FEMA cleanup from Ike criticized

ASSOCIATED PRESS
Workers watch as hurricane debris is scooped up in Smith Point, Texas, on Nov. 25. State and local officials complain that FEMA red tape has slowed the removal of filth from Hurricane Ike.ASSOCIATED PRESS Workers watch as hurricane debris is scooped up in Smith Point, Texas, on Nov. 25. State and local officials complain that FEMA red tape has slowed the removal of filth from Hurricane Ike.

SMITH POINT, Texas

A 30-mile scar of debris along the Texas coast stands as a festering testament to what state and local officials say is the Federal Emergency Management Agency’s sluggish response to the 2008 hurricane season.

Two and a half months after Hurricane Ike blasted the shoreline, alligators and snakes crawl over vast piles of shattered building materials, lawn furniture, trees, boats, tanks of butane and other hazardous substances, thousands of animal carcasses, perhaps even the corpses of people killed by the storm.

State and local officials complain that the removal of the filth has gone almost nowhere because FEMA red tape has held up both the cleanup work and the release of the millions of dollars that Chambers County says it needs to pay for the project.

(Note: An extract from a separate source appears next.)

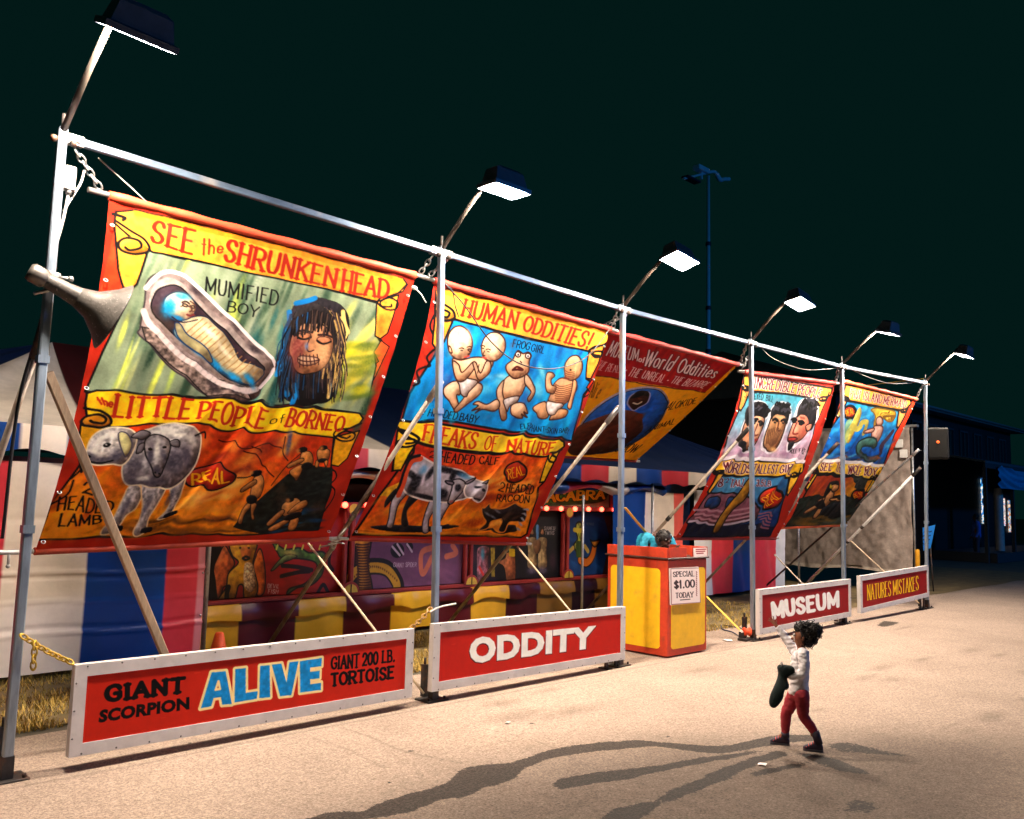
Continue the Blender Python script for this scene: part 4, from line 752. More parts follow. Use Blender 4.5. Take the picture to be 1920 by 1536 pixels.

Elsewhere along the coast, similar complaints are heard: FEMA has been slow to reimburse local governments for what they have already spent, putting the rural counties on the brink of financial collapse.

“I don’t know all the internal workings of FEMA. But if they’ve had a lot of experience in hurricanes and disaster, it looks like they could come up with some kind of process that would work,” said Chambers County Judge Jimmy Sylvia, the county’s chief administrator.

Gov. Rick Perry was so incensed at delays in sending cleanup crews to the rotting, city-size pile of waste that he angrily told reporters two weeks ago that he is going to have the state clean it up and then stick FEMA with the bill.

FEMA, whose very name became a bitter joke after the agency’s botched response to Hurricane Katrina in 2005, said it is working as fast as it can considering the complex regulations and the need to guard against fraud and waste in the use of taxpayer dollars.

Moreover, “you can’t work too many people because it’s just too dangerous,” said Clay Kennelly, hired by FEMA to oversee the cleanup of a section of the debris pile. “And you can’t just put Bubba or Skeeter out here on a dozer.”

The 2008 hurricane season ended this week after walloping the Texas and Louisiana Gulf coasts with three major storms, including Ike, the 600-mile-wide monster that barreled ashore at Galveston on Sept. 12.

Only a hundred yards or so of the 30 miles of debris in Chambers County has been cleaned up, because the project has been slowed by negotiations over who is responsible for what.

Along the rest of the Gulf Coast, thousands of homeless families are still living in tents, trailers and motel rooms, and hundreds of businesses are lying in near-ruin.

The federal government is responsible for public lands or hazardous waste, while private landowners must handle their own cleanup but can apply for assistance. Much of the debris has been left to rot while crews determine whose land the junk is on and what’s in it.

Galveston County Judge Jim Yarbrough said he got word Sept. 12, as Ike closed in on Galveston, that FEMA was sending him $1.8 million of his $3 million request for storm cleanup - from Hurricane Rita, three years ago.

In Louisiana, hit by two storms this year, Gov. Bobby Jindal complimented the agency on improvements made since Katrina but criticized FEMA’s focus on paperwork and an inability to make decisions quickly.